A Viewing of Human Flow (by Ai Weiwei)
Human Flow, a movie created and directed by Ai Weiwei, discusses the importance of the current international migrant crisis while making it as beautiful and awe-inspiring as possible. Ai Weiwei and his film captures the current state of the world and its humanity while exemplifying the empathy needed to deal with and improve the current status of the world. Ai Weiwei not only informs about the international crisis, but creates reasons to care about it in multiple ways.
One of these techniques places people and their stories/things they do/say to expose ideas and worlds typically not shown by media. From what I can remember, each dilemma portrayed both side of the story involved highlighting the current gap of the knowledge which leads to empathy. I found each story or segment of a person’s story important. Rather as seeing the migrants as one big nameless group, the audience sees people who have lives, hopes, and dreams. Even if they did not speak, the viewer was given reasons to care and to think about the current crisis going forward, not as a passing and past issue.

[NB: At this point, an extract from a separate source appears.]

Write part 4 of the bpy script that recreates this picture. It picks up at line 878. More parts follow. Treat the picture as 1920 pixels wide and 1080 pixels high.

Another way Ai Weiwei created a feed of empathy for the crisis was to show the impact scale. This is seen through distance, population, destruction, economy, and so much more. The cinematography played an important role showing how many people had been dispersed, how many cities destroyed while also not framing the situation as always gloomy and bad. An example of this is when Ai Weiwei showed a camp and as the camera zoomed in on everything going on, a few children got up close and began goofing off like all children would do.
A third way Ai Weiwei creates empathy is through perspective whether of people or the world as a whole. He uses quotes and news headings during scrolling shots of landscapes and people, creating a world not in little clumps like race, nation, etc. but rather putting everything together showing how all of the crises across the globe impact us in the present and future.
Human Flow creates an awe-inspiring empathy which shows a sort of oneness that is both beautiful and terrifying. Its accessibility impacts every everyday people, not just big, worldly hot-shots or the migrants in the crisis itself.